** START Given material **
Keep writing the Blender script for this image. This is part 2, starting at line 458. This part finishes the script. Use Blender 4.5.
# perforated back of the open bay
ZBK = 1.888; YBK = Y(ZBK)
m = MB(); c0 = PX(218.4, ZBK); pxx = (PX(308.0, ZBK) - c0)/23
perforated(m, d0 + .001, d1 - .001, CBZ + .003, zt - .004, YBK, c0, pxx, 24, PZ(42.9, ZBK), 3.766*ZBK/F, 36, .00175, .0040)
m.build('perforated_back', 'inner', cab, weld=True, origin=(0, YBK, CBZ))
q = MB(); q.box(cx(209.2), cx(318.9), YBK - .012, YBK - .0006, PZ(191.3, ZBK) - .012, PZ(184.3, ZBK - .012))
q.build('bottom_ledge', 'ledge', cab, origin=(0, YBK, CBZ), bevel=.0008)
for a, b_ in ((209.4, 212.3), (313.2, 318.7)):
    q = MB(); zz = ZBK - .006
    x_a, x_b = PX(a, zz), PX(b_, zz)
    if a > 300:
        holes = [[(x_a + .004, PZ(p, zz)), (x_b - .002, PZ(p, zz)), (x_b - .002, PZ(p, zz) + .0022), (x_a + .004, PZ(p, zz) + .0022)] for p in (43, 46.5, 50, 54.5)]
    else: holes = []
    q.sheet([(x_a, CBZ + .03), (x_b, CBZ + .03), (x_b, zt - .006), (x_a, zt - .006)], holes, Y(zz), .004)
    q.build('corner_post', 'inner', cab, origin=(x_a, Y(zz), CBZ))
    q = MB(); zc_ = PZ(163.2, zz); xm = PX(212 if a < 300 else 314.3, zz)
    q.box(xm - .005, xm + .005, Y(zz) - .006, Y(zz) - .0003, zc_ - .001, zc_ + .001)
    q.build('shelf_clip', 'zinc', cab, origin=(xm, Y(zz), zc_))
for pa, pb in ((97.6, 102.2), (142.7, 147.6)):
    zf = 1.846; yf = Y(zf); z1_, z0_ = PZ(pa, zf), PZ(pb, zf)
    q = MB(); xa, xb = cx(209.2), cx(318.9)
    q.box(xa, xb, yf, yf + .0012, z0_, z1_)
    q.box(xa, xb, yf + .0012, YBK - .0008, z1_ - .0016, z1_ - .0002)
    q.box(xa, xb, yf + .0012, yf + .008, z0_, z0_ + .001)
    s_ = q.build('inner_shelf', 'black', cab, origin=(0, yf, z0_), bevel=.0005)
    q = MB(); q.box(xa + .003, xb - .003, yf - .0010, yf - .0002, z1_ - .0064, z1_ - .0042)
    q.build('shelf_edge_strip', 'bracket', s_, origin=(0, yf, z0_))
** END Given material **
# [Task goal]
Nothing should be changed: write out all of the data as is.

# [Written reply]
Keep writing the Blender script for this image. This is part 2, starting at line 458. This part finishes the script. Use Blender 4.5.
# perforated back of the open bay
ZBK = 1.888; YBK = Y(ZBK)
m = MB(); c0 = PX(218.4, ZBK); pxx = (PX(308.0, ZBK) - c0)/23
perforated(m, d0 + .001, d1 - .001, CBZ + .003, zt - .004, YBK, c0, pxx, 24, PZ(42.9, ZBK), 3.766*ZBK/F, 36, .00175, .0040)
m.build('perforated_back', 'inner', cab, weld=True, origin=(0, YBK, CBZ))
q = MB(); q.box(cx(209.2), cx(318.9), YBK - .012, YBK - .0006, PZ(191.3, ZBK) - .012, PZ(184.3, ZBK - .012))
q.build('bottom_ledge', 'ledge', cab, origin=(0, YBK, CBZ), bevel=.0008)
for a, b_ in ((209.4, 212.3), (313.2, 318.7)):
    q = MB(); zz = ZBK - .006
    x_a, x_b = PX(a, zz), PX(b_, zz)
    if a > 300:
        holes = [[(x_a + .004, PZ(p, zz)), (x_b - .002, PZ(p, zz)), (x_b - .002, PZ(p, zz) + .0022), (x_a + .004, PZ(p, zz) + .0022)] for p in (43, 46.5, 50, 54.5)]
    else: holes = []
    q.sheet([(x_a, CBZ + .03), (x_b, CBZ + .03), (x_b, zt - .006), (x_a, zt - .006)], holes, Y(zz), .004)
    q.build('corner_post', 'inner', cab, origin=(x_a, Y(zz), CBZ))
    q = MB(); zc_ = PZ(163.2, zz); xm = PX(212 if a < 300 else 314.3, zz)
    q.box(xm - .005, xm + .005, Y(zz) - .006, Y(zz) - .0003, zc_ - .001, zc_ + .001)
    q.build('shelf_clip', 'zinc', cab, origin=(xm, Y(zz), zc_))
for pa, pb in ((97.6, 102.2), (142.7, 147.6)):
    zf = 1.846; yf = Y(zf); z1_, z0_ = PZ(pa, zf), PZ(pb, zf)
    q = MB(); xa, xb = cx(209.2), cx(318.9)
    q.box(xa, xb, yf, yf + .0012, z0_, z1_)
    q.box(xa, xb, yf + .0012, YBK - .0008, z1_ - .0016, z1_ - .0002)
    q.box(xa, xb, yf + .0012, yf + .008, z0_, z0_ + .001)
    s_ = q.build('inner_shelf', 'black', cab, origin=(0, yf, z0_), bevel=.0005)
    q = MB(); q.box(xa + .003, xb - .003, yf - .0010, yf - .0002, z1_ - .0064, z1_ - .0042)
    q.build('shelf_edge_strip', 'bracket', s_, origin=(0, yf, z0_))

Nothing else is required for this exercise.